Bruder Benno als Zeuge für den Heiligen Geist: Gebetsleben
Nun gehen wir noch auf den Heiligen Geist ein. Wie nur, so fragen wir uns noch einmal, kann ein Pfortenbruder nach über 10 Stunden strengem Pfortendienst und den anschließenden Abrechnungen, die ihm in drei verschiedenen Währungen abverlangt wurden, zu weit vorgerückter Nachtstunde ein intensives Gebetsleben beginnen? Nicht selten betete er die Nacht durch. Paulus sagt freilich im Römerbrief, dass der Heilige Geist in uns spricht mit “Seufzen, das wir nicht in Worte fassen können”: Genau dies muss sich in der Seele Bruder Bennos in ganz außergewöhnlicher Intensität ausgewirkt haben!

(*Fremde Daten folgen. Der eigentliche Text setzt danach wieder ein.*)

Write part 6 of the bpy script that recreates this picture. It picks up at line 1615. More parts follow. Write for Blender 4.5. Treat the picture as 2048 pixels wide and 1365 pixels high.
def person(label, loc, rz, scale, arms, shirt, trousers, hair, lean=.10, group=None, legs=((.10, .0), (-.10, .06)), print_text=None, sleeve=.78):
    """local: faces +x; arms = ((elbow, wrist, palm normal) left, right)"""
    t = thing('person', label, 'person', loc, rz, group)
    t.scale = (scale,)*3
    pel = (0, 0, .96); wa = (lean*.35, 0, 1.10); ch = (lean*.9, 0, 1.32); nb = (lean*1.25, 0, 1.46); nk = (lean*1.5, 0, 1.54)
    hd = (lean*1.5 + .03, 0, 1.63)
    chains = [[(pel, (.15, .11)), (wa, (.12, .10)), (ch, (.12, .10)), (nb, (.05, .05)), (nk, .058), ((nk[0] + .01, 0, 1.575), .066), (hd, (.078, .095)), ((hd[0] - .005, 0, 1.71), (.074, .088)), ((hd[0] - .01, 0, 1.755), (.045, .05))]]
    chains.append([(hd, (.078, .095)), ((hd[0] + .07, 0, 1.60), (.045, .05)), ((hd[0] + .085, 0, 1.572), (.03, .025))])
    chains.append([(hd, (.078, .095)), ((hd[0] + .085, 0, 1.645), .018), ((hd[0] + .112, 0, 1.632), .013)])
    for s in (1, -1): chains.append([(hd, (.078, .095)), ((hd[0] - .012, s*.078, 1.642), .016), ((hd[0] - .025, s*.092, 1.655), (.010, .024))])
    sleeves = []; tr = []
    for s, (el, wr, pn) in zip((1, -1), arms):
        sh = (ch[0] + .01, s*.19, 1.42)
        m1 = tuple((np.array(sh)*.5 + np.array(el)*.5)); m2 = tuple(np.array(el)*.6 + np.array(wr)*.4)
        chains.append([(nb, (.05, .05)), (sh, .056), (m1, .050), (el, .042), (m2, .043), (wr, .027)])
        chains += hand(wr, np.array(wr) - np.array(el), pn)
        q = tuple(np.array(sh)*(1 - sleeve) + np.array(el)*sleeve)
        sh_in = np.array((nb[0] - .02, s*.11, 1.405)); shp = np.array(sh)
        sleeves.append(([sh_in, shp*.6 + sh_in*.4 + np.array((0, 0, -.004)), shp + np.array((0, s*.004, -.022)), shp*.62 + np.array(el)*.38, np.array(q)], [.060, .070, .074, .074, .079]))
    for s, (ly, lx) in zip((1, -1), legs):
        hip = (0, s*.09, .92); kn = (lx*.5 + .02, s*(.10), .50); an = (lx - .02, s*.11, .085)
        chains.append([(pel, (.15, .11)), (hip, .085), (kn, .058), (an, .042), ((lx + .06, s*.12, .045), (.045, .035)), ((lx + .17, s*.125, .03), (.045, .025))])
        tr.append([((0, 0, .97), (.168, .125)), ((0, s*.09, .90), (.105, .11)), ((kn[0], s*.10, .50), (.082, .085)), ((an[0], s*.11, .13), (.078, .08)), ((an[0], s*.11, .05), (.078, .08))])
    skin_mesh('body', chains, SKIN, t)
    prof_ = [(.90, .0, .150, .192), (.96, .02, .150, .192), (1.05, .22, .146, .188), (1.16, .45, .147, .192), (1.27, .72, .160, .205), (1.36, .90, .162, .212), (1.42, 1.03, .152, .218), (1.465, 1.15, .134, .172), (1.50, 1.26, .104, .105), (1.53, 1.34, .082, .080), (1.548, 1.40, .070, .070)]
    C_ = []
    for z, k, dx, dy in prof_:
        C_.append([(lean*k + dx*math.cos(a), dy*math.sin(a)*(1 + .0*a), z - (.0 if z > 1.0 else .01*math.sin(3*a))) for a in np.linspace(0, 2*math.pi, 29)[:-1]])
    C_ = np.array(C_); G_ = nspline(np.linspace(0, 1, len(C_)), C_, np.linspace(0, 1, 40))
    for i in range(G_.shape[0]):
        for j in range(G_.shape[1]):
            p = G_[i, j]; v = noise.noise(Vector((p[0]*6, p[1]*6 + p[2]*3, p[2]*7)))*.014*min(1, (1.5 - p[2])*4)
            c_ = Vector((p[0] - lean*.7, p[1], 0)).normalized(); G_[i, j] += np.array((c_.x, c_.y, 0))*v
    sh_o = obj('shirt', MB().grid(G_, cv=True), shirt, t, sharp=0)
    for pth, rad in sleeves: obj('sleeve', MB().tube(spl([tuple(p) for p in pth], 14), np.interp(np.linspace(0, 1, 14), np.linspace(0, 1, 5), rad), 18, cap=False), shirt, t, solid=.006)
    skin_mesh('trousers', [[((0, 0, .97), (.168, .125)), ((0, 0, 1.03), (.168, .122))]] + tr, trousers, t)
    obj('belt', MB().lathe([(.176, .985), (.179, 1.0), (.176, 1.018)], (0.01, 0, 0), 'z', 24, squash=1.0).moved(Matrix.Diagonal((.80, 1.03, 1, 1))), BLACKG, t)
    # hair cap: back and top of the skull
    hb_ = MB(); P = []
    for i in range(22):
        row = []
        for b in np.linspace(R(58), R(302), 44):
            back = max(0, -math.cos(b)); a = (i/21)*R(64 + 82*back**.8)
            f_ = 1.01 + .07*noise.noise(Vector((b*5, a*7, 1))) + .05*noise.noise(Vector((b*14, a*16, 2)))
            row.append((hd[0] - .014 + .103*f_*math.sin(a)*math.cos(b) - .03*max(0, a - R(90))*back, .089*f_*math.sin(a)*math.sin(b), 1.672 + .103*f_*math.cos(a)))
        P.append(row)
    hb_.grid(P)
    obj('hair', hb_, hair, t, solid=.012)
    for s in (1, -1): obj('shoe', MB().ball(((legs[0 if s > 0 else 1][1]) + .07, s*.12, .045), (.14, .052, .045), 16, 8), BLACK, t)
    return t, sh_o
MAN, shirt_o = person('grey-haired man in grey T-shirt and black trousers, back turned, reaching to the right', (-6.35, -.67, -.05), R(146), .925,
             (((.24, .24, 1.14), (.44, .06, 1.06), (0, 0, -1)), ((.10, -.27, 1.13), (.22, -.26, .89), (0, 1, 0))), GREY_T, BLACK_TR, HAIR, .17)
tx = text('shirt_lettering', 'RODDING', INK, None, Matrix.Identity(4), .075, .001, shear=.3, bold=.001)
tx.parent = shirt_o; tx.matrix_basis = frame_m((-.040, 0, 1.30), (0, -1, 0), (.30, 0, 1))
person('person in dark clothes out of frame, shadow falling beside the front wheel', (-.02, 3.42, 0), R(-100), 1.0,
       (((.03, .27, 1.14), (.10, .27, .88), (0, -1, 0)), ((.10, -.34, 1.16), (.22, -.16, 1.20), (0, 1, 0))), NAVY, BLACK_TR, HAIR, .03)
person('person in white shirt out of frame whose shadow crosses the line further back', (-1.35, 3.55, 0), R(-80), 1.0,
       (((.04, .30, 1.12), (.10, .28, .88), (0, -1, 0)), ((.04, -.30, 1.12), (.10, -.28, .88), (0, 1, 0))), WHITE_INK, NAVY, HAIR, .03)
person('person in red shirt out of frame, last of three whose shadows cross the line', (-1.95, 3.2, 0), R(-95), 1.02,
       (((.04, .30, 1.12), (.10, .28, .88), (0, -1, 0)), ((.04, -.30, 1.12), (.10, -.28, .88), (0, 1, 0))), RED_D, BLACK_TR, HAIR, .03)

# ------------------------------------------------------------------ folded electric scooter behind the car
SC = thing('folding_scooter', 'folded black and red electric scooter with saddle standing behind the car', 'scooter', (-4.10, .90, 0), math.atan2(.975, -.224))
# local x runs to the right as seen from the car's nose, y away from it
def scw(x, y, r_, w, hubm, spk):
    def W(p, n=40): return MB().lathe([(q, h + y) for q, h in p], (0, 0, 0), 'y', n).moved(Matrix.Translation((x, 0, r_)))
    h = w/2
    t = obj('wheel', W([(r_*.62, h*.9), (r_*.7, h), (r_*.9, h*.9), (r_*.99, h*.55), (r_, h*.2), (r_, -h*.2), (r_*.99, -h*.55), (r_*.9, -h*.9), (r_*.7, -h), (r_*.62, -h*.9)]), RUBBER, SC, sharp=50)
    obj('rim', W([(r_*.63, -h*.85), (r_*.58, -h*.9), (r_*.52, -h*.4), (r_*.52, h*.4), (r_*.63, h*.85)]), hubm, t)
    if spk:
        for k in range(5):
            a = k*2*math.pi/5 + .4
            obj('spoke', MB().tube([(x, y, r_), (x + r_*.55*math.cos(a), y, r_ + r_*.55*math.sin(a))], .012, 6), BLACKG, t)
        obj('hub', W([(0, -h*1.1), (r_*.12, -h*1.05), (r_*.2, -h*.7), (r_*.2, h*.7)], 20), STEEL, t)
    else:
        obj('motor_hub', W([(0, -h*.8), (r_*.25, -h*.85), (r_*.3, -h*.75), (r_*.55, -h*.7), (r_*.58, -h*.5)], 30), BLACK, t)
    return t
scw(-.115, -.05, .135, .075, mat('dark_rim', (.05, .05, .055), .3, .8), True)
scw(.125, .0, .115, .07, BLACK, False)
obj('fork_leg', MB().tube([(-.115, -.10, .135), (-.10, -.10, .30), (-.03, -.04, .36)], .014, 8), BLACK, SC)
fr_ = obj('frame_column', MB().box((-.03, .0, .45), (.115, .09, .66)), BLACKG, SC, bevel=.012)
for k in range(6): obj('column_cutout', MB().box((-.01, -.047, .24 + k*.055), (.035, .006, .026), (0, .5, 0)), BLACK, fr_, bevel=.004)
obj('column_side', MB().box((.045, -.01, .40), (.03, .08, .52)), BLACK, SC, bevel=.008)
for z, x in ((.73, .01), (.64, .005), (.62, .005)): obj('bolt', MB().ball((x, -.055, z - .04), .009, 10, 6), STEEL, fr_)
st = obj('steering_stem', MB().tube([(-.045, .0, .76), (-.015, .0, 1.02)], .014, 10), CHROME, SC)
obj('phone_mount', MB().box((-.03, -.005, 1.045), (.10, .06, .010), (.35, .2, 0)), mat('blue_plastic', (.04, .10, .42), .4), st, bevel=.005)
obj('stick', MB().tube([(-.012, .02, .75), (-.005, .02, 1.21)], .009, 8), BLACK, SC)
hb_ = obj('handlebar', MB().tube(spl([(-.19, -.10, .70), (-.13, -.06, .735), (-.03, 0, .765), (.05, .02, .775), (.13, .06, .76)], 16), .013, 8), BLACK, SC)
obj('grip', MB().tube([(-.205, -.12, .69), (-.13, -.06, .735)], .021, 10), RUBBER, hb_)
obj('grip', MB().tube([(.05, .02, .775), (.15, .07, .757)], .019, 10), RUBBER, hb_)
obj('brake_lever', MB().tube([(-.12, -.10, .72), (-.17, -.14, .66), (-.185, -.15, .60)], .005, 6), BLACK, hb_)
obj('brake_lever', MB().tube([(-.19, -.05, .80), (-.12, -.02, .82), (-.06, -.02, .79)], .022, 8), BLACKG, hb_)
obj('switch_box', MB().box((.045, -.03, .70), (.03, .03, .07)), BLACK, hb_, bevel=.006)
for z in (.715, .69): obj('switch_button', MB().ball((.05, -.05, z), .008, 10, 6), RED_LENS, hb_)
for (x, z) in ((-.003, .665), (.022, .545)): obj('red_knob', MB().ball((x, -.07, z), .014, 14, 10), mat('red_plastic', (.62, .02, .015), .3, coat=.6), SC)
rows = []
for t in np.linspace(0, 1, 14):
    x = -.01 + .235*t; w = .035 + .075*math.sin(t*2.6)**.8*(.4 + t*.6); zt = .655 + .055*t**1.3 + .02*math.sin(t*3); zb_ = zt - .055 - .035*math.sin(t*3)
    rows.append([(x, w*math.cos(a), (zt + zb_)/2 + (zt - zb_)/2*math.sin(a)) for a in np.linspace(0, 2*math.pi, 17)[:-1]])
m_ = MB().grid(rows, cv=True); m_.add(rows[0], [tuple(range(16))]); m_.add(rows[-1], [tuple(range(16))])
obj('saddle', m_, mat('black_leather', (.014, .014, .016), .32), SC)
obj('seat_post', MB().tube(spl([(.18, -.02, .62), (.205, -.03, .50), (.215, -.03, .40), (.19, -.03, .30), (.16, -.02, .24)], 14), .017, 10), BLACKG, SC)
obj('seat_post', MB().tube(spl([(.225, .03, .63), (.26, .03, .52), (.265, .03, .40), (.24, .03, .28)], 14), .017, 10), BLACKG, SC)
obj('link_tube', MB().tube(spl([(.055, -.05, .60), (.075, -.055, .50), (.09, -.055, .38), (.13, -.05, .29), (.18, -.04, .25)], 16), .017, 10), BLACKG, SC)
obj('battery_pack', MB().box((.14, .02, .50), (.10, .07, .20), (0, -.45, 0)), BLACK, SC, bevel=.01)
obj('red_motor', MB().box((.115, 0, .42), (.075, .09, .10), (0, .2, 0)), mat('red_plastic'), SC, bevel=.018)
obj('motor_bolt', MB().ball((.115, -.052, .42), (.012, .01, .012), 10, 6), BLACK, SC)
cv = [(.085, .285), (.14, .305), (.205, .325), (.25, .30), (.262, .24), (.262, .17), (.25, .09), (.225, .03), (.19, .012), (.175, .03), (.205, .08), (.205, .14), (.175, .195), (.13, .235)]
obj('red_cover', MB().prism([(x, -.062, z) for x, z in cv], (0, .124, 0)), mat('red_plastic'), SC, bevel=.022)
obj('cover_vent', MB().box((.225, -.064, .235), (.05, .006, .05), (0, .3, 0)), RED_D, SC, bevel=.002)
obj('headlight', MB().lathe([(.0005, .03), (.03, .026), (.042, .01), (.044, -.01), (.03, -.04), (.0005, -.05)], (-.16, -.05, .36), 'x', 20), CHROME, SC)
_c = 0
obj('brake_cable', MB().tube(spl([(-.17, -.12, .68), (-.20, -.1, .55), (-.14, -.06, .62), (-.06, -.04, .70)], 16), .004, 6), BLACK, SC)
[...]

Bruder Benno als Zeuge für den Heiligen Geist: Universalität im Kleinen
Aber der Heilige Geist ist auch der Geist der Völkervielfalt, des Sprachwunders am Pfingsttag, der Universalität der weltweiten Kirche. Gewiss, Bruder Benno mit seiner kleinen Welt war kein Universalgenie. Er hat die Fülle der Aspekte des Daseins nicht in ein gedankliches System gebracht wie etwa große Philosophen, oder der Lebensfülle ein Kunstwerk gewidmet wie bedeutende Maler oder Komponisten. Nein, Bruder Benno hat die Fülle des Daseins still erlitten. Das war seine Universalität! Die ständigen Öffnung der Klosterpforte für ausnahmslos alles, was von außen auf ihn zukam – ja, dieses ‘für alles’, das war die wahrhaft katholische Universalität des Bruder Benno. Auch in das internationale Weltgeschehen sollte dies eingespannt sein, bekam er an der Pforte doch die Folgen der Weltwirtschaftskrise deutlich zu spüren. Das Weltweite wirkte in die kleine Welt der Klosterpforte direkt hinein, und Bruder Benno trug sein stetes stilles Jawort dazu im Herzen. Das ist wahrlich Abglanz des völkerumspannenden Heiligen Geistes, der im Großen die Kirche zur weltweiten Universalkirche gestaltet und beseelt!
Schluss: Bruder Benno als Kanal des Segens der Dreifaltigkeit
Kommen wir zum Schluss unserer Betrachtung. Kleine harmlose Wellen am Ufer – sie repräsentieren bisweilen eben eine riesige Wasseroberfläche, die das Auge kaum überspähen kann. Die kleine Welt des Bruder Benno – sie ist ganz entsprechend Abglanz des unergründlichen Mysteriums des dreifaltigen Gottes.
Liebe Schwestern und Brüder, als Christen werden wir von der heutigen oft antichristlichen Zivilisation systematisch klein gemacht. An das Klein-Werden müssen wir uns notgedrungen gewöhnen. Das macht den gottseligen Bruder Benno für uns so aktuell, ja hochaktuell: Bruder Benno zeigt uns neu auf, dass gerade auch eine kleine Welt die unergründliche Größe Gottes in sich tragen und wie einen Kanal in die Zeit hinein vermitteln kann. Ja, Bruder Benno war ein Kanal des Mysteriums Gottes. Und er blieb ein solcher Kanal, über den Tod hinaus, bis heute! Sein Grab hier in der Kapuzinerkirche bleibt ein Gnadenort seiner Fürsprache. Wüsste die Bevölkerung von Bregenz, welchen Schatz sie mit diesem Grab beheimatet – Kerzenprozessionen hierher wären keine Seltenheit. Und gäbe es auch nur drei heute lebende Personen, die ebenso Kanal des göttlichen Lebens für unsere Zeit wären – das ganze Ländle wäre in kurzer Zeit wie verwandelt… Amen.